Friday 3 November 2017

So how much Centrelink client debt was not debt at all in 2015-16 & 2016-17?


Australian Minister for Social Services Christian Porter is quick to point the finger but often very slow with concrete answers, so it is always a boon when annual departmental reports are published.

In September 2017 the latest DSS annual report was published.

Although carefully disguised in the wording "waived or written off"; by adding the 2016-17 annual report's financial statements together with the previous year’s annual report, one finds that the admitted amount of false client debt generated by Centrelink’s disastrous attempt to match Australian Taxation Office data with its own client records could possibly be as high as $264.645 million over a two financial year period.
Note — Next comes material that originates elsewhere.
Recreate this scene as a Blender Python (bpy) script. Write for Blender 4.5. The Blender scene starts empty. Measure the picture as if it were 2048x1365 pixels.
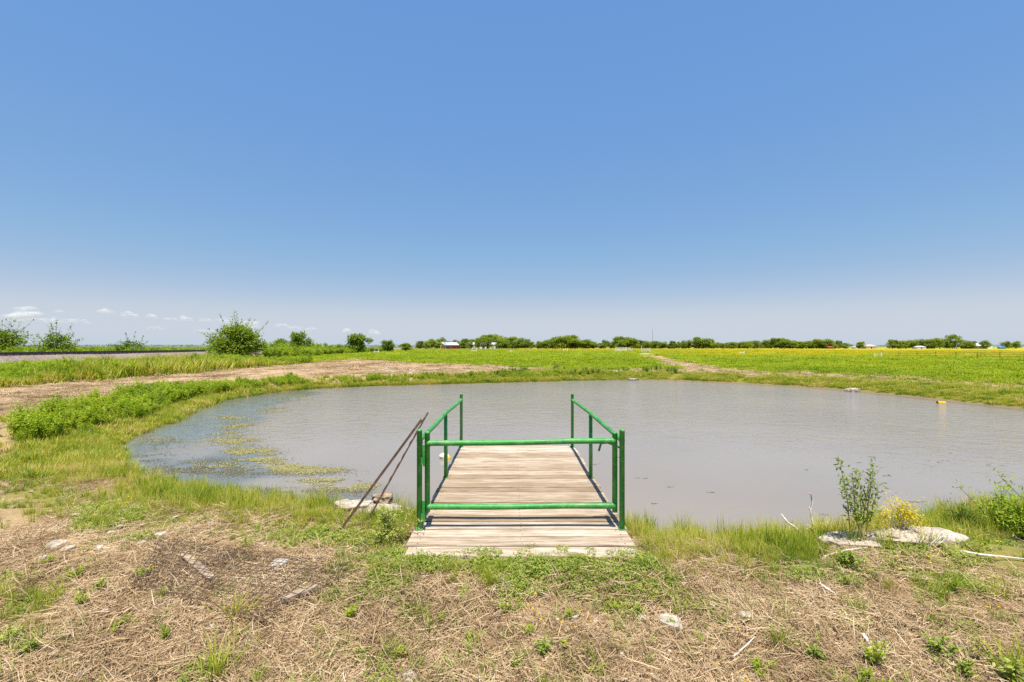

As challenging a Centrelink debt letter was a distressing and often extremely difficult obstacle course for many welfare recipients, these hundreds of millions of dollars represent the determination of hundreds of thousands of ordinary Australians to fight back against false claims made on their wallets by government and the besmirching of their reputations.

On 26 October 2017 The Canberra Times reported that; Human Services official Jason McNamara told a Senate estimates hearing that in 202,000 cases where the department finalised the debt amount, 49,000 welfare recipients who received letters since the 'robo-debt' program started in July 2016 were found to owe nothing.

That means that 25.25% of these 202,000 debt notices were false claims as the Centrelink client was found to owe nothing.

In July and August this year Centrelink sent out a total of 114,000 debt letters.

At least est. 28,785 of these letters will probably represent a false claim of debt.

I hope all Centrelink clients who received one of these letters are querying each and every one.